Raw data:
○ ○ ○ ○ ○

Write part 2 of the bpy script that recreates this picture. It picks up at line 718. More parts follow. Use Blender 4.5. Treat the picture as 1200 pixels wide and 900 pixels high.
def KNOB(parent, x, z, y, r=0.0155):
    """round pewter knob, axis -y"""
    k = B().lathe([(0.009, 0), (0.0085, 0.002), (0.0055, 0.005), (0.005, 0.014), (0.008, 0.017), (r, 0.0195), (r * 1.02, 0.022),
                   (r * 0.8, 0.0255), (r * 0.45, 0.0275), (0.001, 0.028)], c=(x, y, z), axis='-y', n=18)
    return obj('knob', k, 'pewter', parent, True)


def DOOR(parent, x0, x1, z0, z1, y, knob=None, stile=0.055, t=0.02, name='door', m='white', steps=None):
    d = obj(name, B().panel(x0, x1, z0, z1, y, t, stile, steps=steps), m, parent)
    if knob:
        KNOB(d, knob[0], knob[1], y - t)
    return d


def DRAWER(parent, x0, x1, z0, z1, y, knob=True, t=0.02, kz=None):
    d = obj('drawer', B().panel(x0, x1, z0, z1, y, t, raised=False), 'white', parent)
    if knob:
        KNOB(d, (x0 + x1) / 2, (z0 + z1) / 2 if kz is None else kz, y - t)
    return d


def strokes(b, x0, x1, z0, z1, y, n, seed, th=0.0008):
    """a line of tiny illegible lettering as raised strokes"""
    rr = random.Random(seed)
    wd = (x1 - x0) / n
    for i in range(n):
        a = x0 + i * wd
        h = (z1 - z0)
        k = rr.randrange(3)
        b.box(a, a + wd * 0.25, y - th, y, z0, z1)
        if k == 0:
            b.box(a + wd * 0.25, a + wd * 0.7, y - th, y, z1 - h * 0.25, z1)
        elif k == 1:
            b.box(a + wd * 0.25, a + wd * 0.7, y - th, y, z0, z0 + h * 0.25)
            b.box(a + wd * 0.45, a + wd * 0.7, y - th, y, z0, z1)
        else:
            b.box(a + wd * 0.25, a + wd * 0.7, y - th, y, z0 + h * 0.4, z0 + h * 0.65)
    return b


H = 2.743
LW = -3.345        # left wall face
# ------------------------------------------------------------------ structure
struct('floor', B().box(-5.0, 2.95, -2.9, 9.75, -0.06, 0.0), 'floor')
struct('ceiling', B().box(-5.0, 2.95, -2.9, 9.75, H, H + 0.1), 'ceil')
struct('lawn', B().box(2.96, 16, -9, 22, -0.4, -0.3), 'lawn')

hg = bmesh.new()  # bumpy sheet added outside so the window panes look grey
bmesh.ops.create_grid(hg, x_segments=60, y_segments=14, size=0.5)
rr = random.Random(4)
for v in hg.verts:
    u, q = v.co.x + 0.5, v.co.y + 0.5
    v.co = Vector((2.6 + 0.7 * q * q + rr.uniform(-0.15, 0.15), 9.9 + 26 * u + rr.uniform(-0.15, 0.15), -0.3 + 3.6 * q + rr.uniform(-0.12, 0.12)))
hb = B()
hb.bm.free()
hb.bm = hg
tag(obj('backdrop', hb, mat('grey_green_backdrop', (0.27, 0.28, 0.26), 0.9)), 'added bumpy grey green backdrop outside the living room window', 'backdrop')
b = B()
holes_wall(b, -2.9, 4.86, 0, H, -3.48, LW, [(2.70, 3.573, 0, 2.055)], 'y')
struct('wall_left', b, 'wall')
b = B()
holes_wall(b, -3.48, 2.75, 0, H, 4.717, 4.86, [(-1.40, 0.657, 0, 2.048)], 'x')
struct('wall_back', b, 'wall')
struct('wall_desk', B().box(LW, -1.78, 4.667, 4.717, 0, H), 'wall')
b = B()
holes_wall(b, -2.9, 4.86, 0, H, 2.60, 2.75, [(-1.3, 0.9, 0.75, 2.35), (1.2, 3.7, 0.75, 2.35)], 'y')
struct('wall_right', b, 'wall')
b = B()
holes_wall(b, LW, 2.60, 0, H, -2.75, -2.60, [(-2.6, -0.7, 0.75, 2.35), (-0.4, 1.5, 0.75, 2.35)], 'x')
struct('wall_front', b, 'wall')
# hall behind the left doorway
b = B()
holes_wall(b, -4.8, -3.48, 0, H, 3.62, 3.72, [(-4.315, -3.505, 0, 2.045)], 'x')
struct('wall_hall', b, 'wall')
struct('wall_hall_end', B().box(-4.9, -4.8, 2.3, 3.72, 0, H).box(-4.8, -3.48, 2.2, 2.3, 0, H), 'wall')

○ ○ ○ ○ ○

The task: Quote the material exactly, leaving nothing out.

Exercise solution:
Write part 2 of the bpy script that recreates this picture. It picks up at line 718. More parts follow. Use Blender 4.5. Treat the picture as 1200 pixels wide and 900 pixels high.
def KNOB(parent, x, z, y, r=0.0155):
    """round pewter knob, axis -y"""
    k = B().lathe([(0.009, 0), (0.0085, 0.002), (0.0055, 0.005), (0.005, 0.014), (0.008, 0.017), (r, 0.0195), (r * 1.02, 0.022),
                   (r * 0.8, 0.0255), (r * 0.45, 0.0275), (0.001, 0.028)], c=(x, y, z), axis='-y', n=18)
    return obj('knob', k, 'pewter', parent, True)


def DOOR(parent, x0, x1, z0, z1, y, knob=None, stile=0.055, t=0.02, name='door', m='white', steps=None):
    d = obj(name, B().panel(x0, x1, z0, z1, y, t, stile, steps=steps), m, parent)
    if knob:
        KNOB(d, knob[0], knob[1], y - t)
    return d


def DRAWER(parent, x0, x1, z0, z1, y, knob=True, t=0.02, kz=None):
    d = obj('drawer', B().panel(x0, x1, z0, z1, y, t, raised=False), 'white', parent)
    if knob:
        KNOB(d, (x0 + x1) / 2, (z0 + z1) / 2 if kz is None else kz, y - t)
    return d


def strokes(b, x0, x1, z0, z1, y, n, seed, th=0.0008):
    """a line of tiny illegible lettering as raised strokes"""
    rr = random.Random(seed)
    wd = (x1 - x0) / n
    for i in range(n):
        a = x0 + i * wd
        h = (z1 - z0)
        k = rr.randrange(3)
        b.box(a, a + wd * 0.25, y - th, y, z0, z1)
        if k == 0:
            b.box(a + wd * 0.25, a + wd * 0.7, y - th, y, z1 - h * 0.25, z1)
        elif k == 1:
            b.box(a + wd * 0.25, a + wd * 0.7, y - th, y, z0, z0 + h * 0.25)
            b.box(a + wd * 0.45, a + wd * 0.7, y - th, y, z0, z1)
        else:
            b.box(a + wd * 0.25, a + wd * 0.7, y - th, y, z0 + h * 0.4, z0 + h * 0.65)
    return b


H = 2.743
LW = -3.345        # left wall face
# ------------------------------------------------------------------ structure
struct('floor', B().box(-5.0, 2.95, -2.9, 9.75, -0.06, 0.0), 'floor')
struct('ceiling', B().box(-5.0, 2.95, -2.9, 9.75, H, H + 0.1), 'ceil')
struct('lawn', B().box(2.96, 16, -9, 22, -0.4, -0.3), 'lawn')

hg = bmesh.new()  # bumpy sheet added outside so the window panes look grey
bmesh.ops.create_grid(hg, x_segments=60, y_segments=14, size=0.5)
rr = random.Random(4)
for v in hg.verts:
    u, q = v.co.x + 0.5, v.co.y + 0.5
    v.co = Vector((2.6 + 0.7 * q * q + rr.uniform(-0.15, 0.15), 9.9 + 26 * u + rr.uniform(-0.15, 0.15), -0.3 + 3.6 * q + rr.uniform(-0.12, 0.12)))
hb = B()
hb.bm.free()
hb.bm = hg
tag(obj('backdrop', hb, mat('grey_green_backdrop', (0.27, 0.28, 0.26), 0.9)), 'added bumpy grey green backdrop outside the living room window', 'backdrop')
b = B()
holes_wall(b, -2.9, 4.86, 0, H, -3.48, LW, [(2.70, 3.573, 0, 2.055)], 'y')
struct('wall_left', b, 'wall')
b = B()
holes_wall(b, -3.48, 2.75, 0, H, 4.717, 4.86, [(-1.40, 0.657, 0, 2.048)], 'x')
struct('wall_back', b, 'wall')
struct('wall_desk', B().box(LW, -1.78, 4.667, 4.717, 0, H), 'wall')
b = B()
holes_wall(b, -2.9, 4.86, 0, H, 2.60, 2.75, [(-1.3, 0.9, 0.75, 2.35), (1.2, 3.7, 0.75, 2.35)], 'y')
struct('wall_right', b, 'wall')
b = B()
holes_wall(b, LW, 2.60, 0, H, -2.75, -2.60, [(-2.6, -0.7, 0.75, 2.35), (-0.4, 1.5, 0.75, 2.35)], 'x')
struct('wall_front', b, 'wall')
# hall behind the left doorway
b = B()
holes_wall(b, -4.8, -3.48, 0, H, 3.62, 3.72, [(-4.315, -3.505, 0, 2.045)], 'x')
struct('wall_hall', b, 'wall')
struct('wall_hall_end', B().box(-4.9, -4.8, 2.3, 3.72, 0, H).box(-4.8, -3.48, 2.2, 2.3, 0, H), 'wall')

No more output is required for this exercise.